» **Task goal**
Below are some entries. Work out how many of their lines hold the word "this", and write that number alone.

» **Data excerpts**
** Begin **

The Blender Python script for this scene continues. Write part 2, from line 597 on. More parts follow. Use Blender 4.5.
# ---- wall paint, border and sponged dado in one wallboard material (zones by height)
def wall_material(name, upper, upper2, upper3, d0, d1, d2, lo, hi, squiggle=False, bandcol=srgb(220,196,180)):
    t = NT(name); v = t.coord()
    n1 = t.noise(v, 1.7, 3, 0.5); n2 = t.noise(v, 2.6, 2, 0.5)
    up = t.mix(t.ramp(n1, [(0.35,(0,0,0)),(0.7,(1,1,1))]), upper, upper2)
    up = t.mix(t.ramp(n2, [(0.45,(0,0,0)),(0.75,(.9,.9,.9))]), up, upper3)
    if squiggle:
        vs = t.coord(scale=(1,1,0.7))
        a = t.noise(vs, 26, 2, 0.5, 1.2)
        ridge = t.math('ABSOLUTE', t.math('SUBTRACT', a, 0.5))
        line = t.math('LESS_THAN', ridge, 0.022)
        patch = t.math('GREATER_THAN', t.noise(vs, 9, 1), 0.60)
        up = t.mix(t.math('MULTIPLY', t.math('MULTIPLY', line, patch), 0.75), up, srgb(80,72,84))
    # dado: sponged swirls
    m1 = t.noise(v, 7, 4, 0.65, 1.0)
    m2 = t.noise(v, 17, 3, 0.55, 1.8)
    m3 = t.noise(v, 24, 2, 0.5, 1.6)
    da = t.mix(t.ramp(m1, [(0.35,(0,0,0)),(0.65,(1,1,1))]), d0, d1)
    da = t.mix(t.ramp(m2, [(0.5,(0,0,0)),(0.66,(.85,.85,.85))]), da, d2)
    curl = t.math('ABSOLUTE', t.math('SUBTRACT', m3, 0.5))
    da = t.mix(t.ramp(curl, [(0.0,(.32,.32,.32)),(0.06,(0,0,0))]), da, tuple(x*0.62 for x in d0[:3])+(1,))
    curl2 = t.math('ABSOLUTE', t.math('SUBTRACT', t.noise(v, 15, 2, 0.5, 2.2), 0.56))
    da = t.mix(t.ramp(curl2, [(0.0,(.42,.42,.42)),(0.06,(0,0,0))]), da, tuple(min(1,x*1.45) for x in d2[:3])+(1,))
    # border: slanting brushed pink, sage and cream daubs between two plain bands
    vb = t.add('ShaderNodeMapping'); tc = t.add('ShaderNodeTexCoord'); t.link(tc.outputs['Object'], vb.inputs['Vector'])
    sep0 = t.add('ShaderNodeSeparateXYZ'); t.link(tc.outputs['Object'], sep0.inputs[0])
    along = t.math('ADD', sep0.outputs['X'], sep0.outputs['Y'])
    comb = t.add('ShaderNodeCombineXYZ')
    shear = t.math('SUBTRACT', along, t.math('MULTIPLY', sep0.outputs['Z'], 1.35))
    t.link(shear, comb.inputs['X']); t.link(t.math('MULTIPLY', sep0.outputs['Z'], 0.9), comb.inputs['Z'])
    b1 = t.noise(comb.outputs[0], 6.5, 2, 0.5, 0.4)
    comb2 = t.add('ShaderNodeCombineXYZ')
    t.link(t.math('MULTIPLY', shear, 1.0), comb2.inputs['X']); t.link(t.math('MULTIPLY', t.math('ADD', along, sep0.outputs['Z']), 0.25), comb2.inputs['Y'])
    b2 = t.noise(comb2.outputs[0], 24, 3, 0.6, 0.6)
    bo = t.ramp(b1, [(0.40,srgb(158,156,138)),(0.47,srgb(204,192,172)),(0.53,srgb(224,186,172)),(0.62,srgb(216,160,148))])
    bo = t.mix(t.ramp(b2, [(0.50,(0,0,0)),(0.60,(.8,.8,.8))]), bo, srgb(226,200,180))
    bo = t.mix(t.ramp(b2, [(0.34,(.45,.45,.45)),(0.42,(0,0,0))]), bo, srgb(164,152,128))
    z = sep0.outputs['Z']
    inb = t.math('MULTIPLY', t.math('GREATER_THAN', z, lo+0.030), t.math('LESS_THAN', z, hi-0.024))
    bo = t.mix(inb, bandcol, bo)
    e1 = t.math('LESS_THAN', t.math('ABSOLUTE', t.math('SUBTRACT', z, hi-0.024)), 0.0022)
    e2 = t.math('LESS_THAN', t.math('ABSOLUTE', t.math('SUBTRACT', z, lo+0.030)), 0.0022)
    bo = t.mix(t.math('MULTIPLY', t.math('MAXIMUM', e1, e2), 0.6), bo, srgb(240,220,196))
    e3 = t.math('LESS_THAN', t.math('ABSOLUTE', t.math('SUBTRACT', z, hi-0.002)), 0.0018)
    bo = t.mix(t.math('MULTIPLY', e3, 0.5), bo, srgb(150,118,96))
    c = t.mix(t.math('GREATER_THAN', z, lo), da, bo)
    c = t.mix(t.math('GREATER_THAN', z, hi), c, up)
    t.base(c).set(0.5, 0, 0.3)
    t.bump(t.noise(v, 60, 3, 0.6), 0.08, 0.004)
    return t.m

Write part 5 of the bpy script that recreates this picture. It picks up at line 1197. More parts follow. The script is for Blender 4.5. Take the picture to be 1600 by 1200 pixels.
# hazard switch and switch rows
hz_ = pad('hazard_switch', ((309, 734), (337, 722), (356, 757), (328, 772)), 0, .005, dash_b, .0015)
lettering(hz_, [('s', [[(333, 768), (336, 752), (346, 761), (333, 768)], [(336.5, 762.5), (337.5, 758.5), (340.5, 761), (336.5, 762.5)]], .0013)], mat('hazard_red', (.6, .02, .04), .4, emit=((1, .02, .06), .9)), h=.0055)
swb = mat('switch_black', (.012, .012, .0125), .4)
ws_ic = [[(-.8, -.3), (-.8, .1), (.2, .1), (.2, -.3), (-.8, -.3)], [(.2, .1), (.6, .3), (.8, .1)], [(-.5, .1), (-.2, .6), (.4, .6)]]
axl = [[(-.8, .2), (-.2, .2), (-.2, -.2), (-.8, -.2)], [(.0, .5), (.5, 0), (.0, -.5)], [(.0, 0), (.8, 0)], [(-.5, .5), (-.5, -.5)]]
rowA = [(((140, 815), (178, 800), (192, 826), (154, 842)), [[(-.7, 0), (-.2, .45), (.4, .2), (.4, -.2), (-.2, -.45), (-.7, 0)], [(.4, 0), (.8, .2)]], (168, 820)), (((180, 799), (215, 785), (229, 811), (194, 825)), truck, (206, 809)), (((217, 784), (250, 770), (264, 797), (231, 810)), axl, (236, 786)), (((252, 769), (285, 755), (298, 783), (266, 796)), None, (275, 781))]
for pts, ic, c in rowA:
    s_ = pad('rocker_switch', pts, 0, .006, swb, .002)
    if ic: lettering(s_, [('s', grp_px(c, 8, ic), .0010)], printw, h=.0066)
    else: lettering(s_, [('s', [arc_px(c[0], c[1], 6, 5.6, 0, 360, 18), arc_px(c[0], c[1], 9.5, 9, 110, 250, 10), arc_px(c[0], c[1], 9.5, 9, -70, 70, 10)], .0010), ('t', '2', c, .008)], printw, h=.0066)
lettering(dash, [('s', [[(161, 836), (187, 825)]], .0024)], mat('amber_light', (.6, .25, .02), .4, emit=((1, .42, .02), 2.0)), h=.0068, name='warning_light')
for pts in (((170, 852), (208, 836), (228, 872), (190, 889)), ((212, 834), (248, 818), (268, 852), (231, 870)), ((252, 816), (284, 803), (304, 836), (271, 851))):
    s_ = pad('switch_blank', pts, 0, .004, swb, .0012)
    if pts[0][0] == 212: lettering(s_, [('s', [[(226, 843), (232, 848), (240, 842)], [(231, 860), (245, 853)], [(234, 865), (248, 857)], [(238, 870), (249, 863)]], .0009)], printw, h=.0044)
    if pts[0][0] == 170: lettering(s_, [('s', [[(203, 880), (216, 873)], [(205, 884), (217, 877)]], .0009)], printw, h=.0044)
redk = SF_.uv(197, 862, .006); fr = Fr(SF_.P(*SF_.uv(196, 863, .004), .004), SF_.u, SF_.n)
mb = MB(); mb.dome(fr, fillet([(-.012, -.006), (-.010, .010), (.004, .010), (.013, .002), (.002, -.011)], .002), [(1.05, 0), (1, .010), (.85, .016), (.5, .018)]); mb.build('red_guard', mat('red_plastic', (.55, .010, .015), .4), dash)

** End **
** Begin **

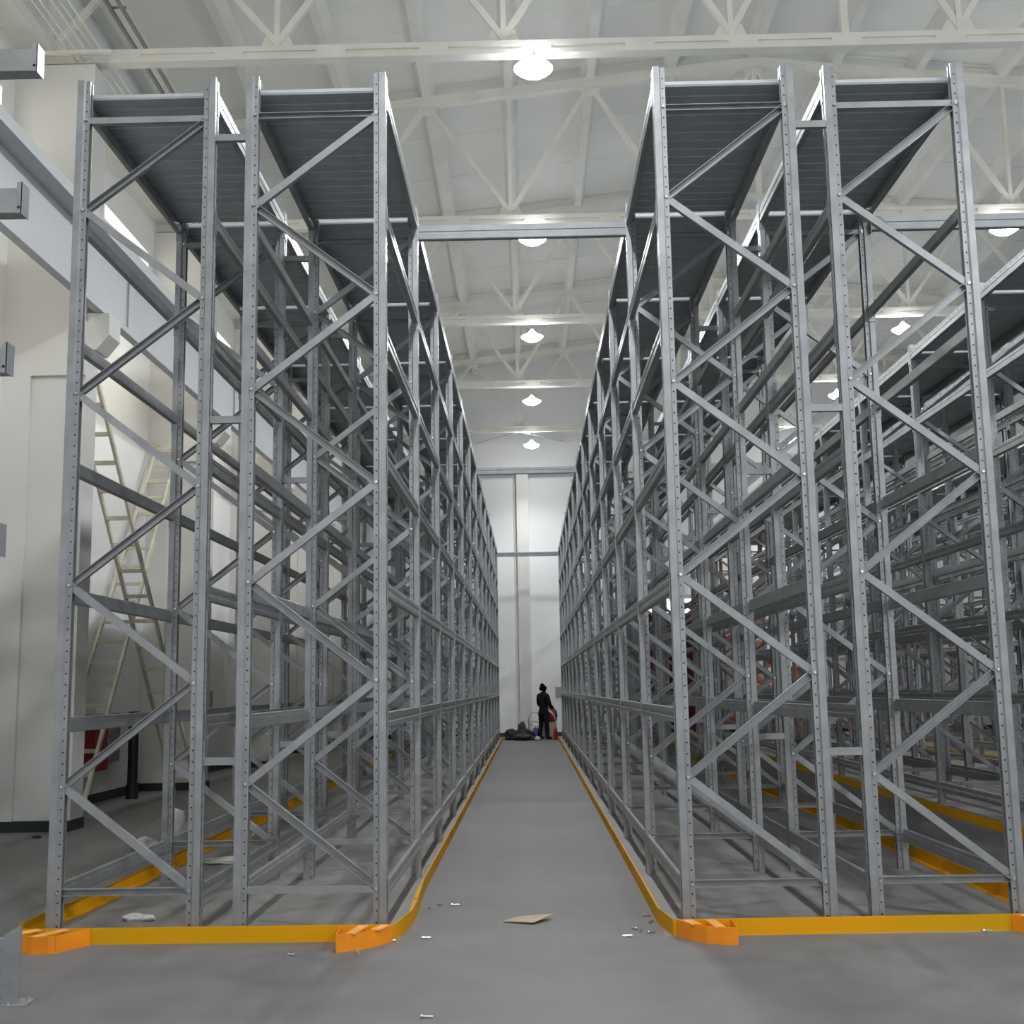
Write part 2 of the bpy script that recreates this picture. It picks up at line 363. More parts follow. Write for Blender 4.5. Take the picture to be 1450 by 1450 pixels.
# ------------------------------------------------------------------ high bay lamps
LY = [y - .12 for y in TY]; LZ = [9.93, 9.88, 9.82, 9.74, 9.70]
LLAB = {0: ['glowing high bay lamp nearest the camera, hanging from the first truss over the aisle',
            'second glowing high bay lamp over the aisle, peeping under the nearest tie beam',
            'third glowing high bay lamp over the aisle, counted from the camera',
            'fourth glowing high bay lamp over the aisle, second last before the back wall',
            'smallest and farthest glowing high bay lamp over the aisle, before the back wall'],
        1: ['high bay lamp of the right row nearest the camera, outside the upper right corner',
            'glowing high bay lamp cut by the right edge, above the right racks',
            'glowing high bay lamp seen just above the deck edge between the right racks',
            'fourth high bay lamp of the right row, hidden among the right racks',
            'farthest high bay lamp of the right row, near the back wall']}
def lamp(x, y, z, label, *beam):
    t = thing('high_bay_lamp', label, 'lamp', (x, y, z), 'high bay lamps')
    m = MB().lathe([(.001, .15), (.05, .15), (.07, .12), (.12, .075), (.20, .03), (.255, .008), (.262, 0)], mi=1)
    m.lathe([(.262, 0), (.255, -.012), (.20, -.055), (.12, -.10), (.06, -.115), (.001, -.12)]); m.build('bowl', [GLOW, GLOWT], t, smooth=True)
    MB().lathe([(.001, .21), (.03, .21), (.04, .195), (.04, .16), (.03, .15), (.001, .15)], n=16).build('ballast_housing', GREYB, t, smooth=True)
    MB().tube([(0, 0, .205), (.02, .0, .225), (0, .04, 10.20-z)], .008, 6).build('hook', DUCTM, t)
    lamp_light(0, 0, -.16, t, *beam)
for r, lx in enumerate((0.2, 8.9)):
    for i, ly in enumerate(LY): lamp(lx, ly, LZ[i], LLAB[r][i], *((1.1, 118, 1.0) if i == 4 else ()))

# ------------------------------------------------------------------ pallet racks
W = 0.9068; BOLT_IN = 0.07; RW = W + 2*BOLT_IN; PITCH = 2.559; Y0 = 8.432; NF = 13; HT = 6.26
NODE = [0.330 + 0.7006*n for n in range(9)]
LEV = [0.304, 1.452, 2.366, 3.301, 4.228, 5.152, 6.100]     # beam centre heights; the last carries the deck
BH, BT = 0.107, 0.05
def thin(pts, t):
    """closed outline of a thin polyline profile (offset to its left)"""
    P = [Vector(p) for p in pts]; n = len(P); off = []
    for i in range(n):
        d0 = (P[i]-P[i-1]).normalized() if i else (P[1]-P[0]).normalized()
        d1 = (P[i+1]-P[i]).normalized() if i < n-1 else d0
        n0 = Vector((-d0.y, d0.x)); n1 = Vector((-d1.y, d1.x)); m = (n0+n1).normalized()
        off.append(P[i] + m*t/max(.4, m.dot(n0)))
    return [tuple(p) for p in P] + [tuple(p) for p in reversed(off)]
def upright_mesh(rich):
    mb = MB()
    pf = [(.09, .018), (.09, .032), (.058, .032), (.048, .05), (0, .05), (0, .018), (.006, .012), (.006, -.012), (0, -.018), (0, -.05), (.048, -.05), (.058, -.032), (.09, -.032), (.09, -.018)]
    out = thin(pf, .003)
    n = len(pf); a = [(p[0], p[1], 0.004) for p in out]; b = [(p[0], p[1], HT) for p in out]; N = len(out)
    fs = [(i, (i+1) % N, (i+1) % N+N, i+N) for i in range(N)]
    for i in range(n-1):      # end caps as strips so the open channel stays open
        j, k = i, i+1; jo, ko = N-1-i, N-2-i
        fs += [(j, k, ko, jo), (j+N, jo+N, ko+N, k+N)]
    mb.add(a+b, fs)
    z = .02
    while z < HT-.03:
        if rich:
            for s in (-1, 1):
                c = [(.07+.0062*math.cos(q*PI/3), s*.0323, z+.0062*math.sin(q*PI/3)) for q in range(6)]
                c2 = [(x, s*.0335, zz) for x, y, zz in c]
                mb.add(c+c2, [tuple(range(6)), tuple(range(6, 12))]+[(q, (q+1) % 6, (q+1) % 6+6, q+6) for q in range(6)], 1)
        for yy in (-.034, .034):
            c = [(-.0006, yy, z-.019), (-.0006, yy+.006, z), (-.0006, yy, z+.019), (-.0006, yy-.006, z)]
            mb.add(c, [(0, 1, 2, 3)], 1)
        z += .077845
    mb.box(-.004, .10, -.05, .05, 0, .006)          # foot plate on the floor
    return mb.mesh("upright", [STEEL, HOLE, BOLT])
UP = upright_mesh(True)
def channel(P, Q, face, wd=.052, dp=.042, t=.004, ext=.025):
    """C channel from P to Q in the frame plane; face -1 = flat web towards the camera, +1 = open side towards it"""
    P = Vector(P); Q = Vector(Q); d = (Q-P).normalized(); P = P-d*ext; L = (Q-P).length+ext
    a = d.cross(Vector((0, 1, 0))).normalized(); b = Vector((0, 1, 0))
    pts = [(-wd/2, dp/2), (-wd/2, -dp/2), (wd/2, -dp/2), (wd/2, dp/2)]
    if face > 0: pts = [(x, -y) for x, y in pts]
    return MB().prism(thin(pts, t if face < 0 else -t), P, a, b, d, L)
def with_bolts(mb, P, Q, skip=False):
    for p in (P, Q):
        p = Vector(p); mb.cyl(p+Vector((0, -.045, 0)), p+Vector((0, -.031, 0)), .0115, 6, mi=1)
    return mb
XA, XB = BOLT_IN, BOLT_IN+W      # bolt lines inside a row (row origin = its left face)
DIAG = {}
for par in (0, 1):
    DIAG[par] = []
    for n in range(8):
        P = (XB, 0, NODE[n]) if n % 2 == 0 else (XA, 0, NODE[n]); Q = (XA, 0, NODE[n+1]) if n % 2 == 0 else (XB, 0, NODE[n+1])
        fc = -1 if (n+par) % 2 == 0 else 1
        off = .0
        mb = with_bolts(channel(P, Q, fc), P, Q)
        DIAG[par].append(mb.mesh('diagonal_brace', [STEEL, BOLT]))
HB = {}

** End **
** Begin **

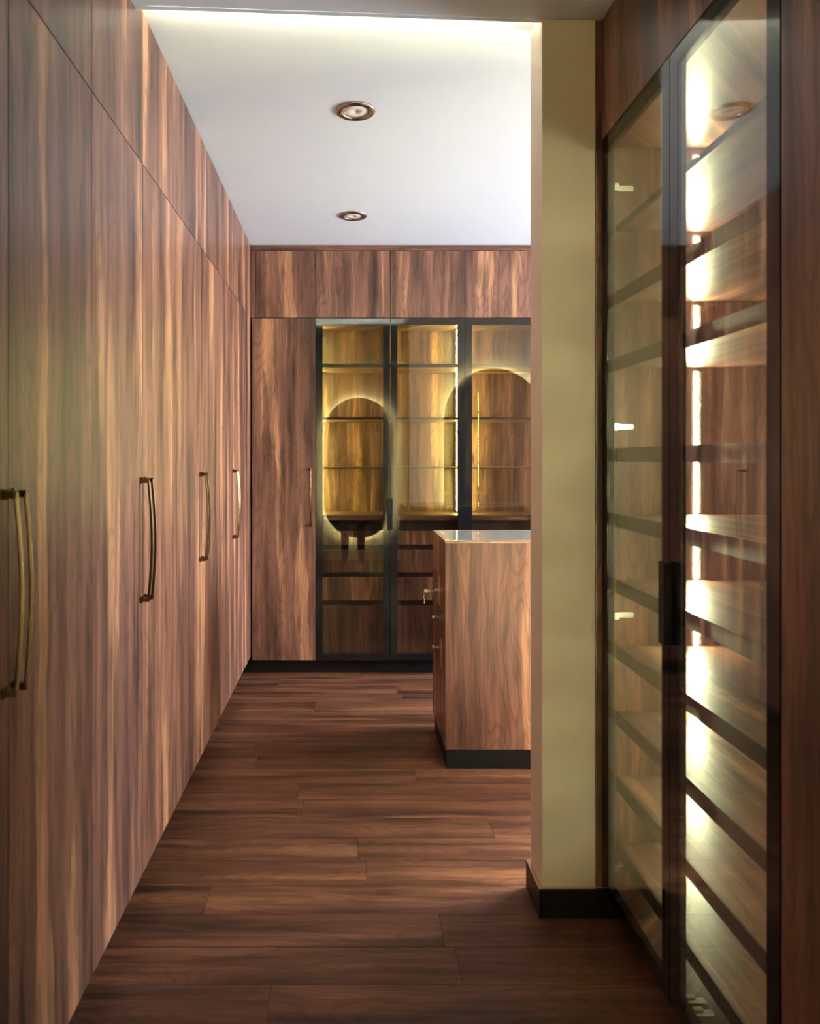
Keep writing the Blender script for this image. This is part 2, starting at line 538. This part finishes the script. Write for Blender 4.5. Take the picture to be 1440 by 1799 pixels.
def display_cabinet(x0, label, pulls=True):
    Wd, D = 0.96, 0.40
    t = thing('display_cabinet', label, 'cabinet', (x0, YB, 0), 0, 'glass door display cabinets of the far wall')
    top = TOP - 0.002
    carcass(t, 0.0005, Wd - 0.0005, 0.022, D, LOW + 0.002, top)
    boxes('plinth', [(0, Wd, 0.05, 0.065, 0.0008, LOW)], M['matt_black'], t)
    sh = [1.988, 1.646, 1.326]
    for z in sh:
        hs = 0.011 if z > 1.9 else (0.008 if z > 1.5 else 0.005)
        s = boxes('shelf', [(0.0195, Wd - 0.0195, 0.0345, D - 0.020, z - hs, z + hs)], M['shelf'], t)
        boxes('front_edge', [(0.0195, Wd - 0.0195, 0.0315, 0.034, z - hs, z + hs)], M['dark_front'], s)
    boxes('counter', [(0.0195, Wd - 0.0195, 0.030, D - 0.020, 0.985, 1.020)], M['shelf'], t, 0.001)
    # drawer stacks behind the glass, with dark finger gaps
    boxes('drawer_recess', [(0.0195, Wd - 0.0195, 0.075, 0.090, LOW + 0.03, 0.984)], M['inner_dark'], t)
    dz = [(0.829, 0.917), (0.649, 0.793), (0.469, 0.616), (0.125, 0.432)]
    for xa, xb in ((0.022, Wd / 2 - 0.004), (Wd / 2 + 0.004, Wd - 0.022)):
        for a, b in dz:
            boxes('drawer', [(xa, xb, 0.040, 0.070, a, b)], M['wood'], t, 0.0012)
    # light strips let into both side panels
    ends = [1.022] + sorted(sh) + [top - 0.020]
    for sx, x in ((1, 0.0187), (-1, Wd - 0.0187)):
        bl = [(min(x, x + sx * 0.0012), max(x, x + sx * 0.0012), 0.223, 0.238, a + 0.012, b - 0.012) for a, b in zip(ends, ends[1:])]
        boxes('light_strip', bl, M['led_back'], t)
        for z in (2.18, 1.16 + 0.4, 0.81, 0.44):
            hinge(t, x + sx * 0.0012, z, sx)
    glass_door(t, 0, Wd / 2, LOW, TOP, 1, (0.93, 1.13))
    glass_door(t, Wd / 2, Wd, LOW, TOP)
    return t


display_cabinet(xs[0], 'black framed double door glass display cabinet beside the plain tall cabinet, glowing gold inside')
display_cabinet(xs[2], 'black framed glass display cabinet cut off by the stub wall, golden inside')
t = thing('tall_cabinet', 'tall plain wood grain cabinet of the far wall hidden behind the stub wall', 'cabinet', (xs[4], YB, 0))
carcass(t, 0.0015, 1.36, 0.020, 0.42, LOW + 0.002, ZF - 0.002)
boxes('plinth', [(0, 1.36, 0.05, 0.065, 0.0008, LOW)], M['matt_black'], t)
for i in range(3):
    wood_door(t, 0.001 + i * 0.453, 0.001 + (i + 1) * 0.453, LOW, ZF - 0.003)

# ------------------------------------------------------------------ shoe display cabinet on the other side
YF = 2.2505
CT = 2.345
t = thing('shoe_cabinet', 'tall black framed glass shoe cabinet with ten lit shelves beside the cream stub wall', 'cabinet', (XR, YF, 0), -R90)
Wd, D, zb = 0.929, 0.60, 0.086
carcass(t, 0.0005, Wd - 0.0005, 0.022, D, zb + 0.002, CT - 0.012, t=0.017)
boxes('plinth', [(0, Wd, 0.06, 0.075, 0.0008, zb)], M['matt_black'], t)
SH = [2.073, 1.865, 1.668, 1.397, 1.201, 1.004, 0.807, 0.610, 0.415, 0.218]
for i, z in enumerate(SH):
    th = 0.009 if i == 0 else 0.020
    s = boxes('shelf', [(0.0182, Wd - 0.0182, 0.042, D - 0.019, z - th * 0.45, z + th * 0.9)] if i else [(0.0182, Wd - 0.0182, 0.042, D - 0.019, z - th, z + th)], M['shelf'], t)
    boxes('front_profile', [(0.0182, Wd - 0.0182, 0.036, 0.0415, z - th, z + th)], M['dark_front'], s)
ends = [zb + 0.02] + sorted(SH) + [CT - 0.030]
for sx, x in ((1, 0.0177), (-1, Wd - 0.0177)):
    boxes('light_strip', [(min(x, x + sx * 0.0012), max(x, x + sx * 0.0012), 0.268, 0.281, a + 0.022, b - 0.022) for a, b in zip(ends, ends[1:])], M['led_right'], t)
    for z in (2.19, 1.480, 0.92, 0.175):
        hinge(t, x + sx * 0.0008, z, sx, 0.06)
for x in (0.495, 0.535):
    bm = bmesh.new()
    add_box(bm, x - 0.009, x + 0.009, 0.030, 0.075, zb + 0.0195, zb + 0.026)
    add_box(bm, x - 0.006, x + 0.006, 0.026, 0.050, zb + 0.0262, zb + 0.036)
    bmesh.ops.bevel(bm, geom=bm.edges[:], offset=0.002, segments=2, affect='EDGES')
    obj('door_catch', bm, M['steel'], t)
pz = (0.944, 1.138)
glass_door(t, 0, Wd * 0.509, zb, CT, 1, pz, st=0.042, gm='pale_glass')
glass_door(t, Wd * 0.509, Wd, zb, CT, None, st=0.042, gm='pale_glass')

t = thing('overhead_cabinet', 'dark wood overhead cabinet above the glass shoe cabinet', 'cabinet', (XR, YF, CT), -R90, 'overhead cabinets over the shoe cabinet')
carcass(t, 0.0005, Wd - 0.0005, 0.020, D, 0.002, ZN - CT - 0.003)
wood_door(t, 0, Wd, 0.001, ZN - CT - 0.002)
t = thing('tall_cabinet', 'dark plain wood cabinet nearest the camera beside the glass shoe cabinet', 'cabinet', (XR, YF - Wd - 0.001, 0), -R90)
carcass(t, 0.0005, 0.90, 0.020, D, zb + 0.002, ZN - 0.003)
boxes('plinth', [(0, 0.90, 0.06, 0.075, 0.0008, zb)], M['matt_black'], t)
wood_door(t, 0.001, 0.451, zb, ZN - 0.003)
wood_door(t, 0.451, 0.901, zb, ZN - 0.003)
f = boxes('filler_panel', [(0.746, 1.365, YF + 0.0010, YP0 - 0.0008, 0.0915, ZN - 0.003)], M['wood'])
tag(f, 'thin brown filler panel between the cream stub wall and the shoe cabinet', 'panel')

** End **

» **Expected output**
4